Short problem => Repeat every line, exactly, from the very first through the one where "b = MB(); g_ = .11" appears. Add nothing else.

** Begin **

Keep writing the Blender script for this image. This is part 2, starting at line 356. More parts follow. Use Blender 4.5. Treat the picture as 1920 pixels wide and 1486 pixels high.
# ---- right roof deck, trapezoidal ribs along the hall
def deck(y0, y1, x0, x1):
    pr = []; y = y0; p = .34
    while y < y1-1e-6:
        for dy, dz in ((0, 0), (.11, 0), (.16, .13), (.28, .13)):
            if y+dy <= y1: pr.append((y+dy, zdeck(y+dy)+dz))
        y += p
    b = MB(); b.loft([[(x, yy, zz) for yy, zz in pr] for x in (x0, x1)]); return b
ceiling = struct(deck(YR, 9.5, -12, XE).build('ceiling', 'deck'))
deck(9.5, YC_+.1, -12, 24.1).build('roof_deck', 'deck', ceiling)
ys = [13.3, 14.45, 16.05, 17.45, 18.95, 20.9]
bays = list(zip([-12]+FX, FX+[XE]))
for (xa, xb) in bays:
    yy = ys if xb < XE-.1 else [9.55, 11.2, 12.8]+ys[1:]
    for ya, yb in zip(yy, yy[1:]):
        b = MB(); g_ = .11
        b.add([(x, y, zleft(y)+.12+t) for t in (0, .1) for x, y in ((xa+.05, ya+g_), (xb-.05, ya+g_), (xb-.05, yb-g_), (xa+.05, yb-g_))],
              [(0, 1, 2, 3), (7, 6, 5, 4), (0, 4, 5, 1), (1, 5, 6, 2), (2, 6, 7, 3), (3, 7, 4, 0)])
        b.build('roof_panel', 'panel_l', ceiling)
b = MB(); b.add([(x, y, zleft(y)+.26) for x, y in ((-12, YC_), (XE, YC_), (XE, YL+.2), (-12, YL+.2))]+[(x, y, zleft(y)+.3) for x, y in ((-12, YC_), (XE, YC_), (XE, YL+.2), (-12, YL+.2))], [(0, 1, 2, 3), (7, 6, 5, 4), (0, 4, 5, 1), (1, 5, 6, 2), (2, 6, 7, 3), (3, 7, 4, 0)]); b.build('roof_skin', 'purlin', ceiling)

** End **

Answer =>
Keep writing the Blender script for this image. This is part 2, starting at line 356. More parts follow. Use Blender 4.5. Treat the picture as 1920 pixels wide and 1486 pixels high.
# ---- right roof deck, trapezoidal ribs along the hall
def deck(y0, y1, x0, x1):
    pr = []; y = y0; p = .34
    while y < y1-1e-6:
        for dy, dz in ((0, 0), (.11, 0), (.16, .13), (.28, .13)):
            if y+dy <= y1: pr.append((y+dy, zdeck(y+dy)+dz))
        y += p
    b = MB(); b.loft([[(x, yy, zz) for yy, zz in pr] for x in (x0, x1)]); return b
ceiling = struct(deck(YR, 9.5, -12, XE).build('ceiling', 'deck'))
deck(9.5, YC_+.1, -12, 24.1).build('roof_deck', 'deck', ceiling)
ys = [13.3, 14.45, 16.05, 17.45, 18.95, 20.9]
bays = list(zip([-12]+FX, FX+[XE]))
for (xa, xb) in bays:
    yy = ys if xb < XE-.1 else [9.55, 11.2, 12.8]+ys[1:]
    for ya, yb in zip(yy, yy[1:]):
        b = MB(); g_ = .11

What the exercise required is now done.